Meghan was very good – with her father’s guidance, she became an All-State catcher with the Tigers.

Her father was pretty darned good, too.

Over 12 years as Hahnville’s softball coach, he won 74 percent of his games, stepping away with a win-loss mark of 329-85. He began his career as a baseball coach at Central Lafourche before moving to Hahnville for a year. He then coached at Landry Middle School for 13 years before returning to Hahnville, where he spent the next 12 years.

“When I got to Hahnville, in no means was that a broken program,” Vial said. “E.J. Tassin came before me and there was never anyone who played for him that didn’t like him. Dogs love E.J. Birds love E.J. Everyone does … he did a great job, and when I took over, I just looked at it as something where I’m building on what he did, with my own spin on it. It gets unfair because he doesn’t get mentioned as much as he should be when talking about those days, but he played a major role.”

Vial began shaping the program in his own way, and the pinnacle of its success came with two very strong freshman classes in 2008 and 2009. The 2010 team was edged by St. Thomas More in the state final, 4-3, a disappointing end to a strong season and one that fueled the returning players’ fire the next year.

In 2011, the Lady Tigers powered to a 6-2 championship victory over Denham Springs. For Vial and Hahnville alike, it marked a milestone: he became the first head coach who was an alumnus of the school to lead one of its team to a state championship. Vial grew up less than a mile from Hahnville’s campus prior to its current Boutte location and he and his friends used to ride their bikes to baseball games and fetch foul balls.

“My neighbor, he’s since passed away, but his name was Marlon Dufresne and he was the biggest Hahnville sports fan … about three or four days after we won, he came to my house and said he had it all figured out … going all the way back researching to 1923, ‘you’re the only Hahnville graduate to ever win a championship at Hahnville.’ And I said ‘man, that’s pretty cool.’”

In 2012, Hahnville returned for its third championship game in a row, and was edged by Sam Houston in that final game, 2-1.

The championship win, however – and the three-year run as a whole – Vial said came down to a special group of players converging with a strong staff of coaches, a combination he also credited his Hall of Fame honor to.

Gift from Vial’s former players to celebrate his honor.

“That group of freshmen who came in 2009, they went 123-18 in their time at Hahnville, and 12 of those losses came by one run,” Vial said. “That’s pretty ridiculous. The worst loss I can remember came that season we played Sam Houston in the final … we played them earlier in a tournament that year, and they won 5-0. It was the only time with that group that I can remember not being within striking distance at the end of the game.

“That group, they were good players and really good kids. They were well-traveled softball players, too. Combine that with a really good coaching staff we’d settled into and it was a great mix. There was never a time we went out on the field with that group where I didn’t think we’d win. I always thought, ‘we’re winning this game.’”

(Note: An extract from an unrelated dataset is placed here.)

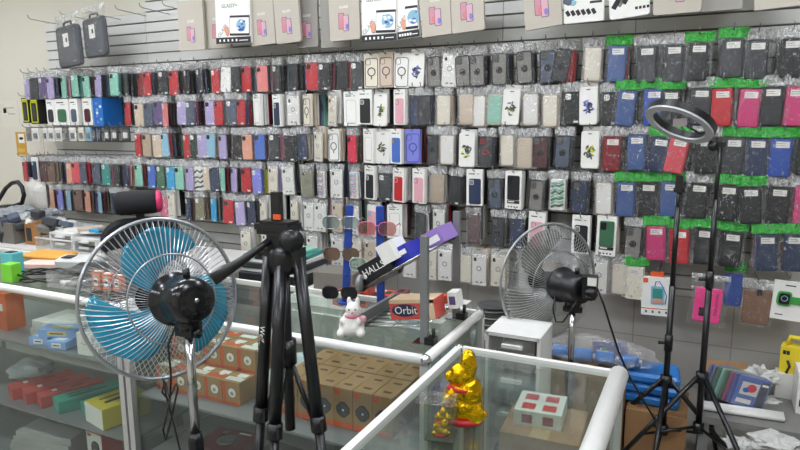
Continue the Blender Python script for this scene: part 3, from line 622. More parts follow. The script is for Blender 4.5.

Two of those one-run losses came in the championship games, hinting that the program’s incredible run could have garnered even more shine, given a break or two.

“We were within a whisker of winning in (pitcher) Lauren Candies’ senior year … and one inch away from winning a second one with Hannah in the circle. So, I look back and think, with a little bit of luck, we could have won three in a row. And how hard is that?” Vial said. “Those kids had not only a skill level above average, but their mental approach to the game, their experience, it all came together.”

Vial said what the Hall of Fame honor most signified to him was that his teams were respected, which he takes great pride in.

“I told one of the coaches who I worked with and played against, at the ceremony, that my biggest takeaway from this is my teams were respected by other coaches and other teams. When we went and played tournaments around the state, they knew we were in the park,” Vial said.

He said he was shocked, but humbled when he first learned of the honor in 2014.

“I look at the other great coaches in the state who had done so much … to be listed alongside those guys and what they’ve accomplished, I really appreciate that,” he said.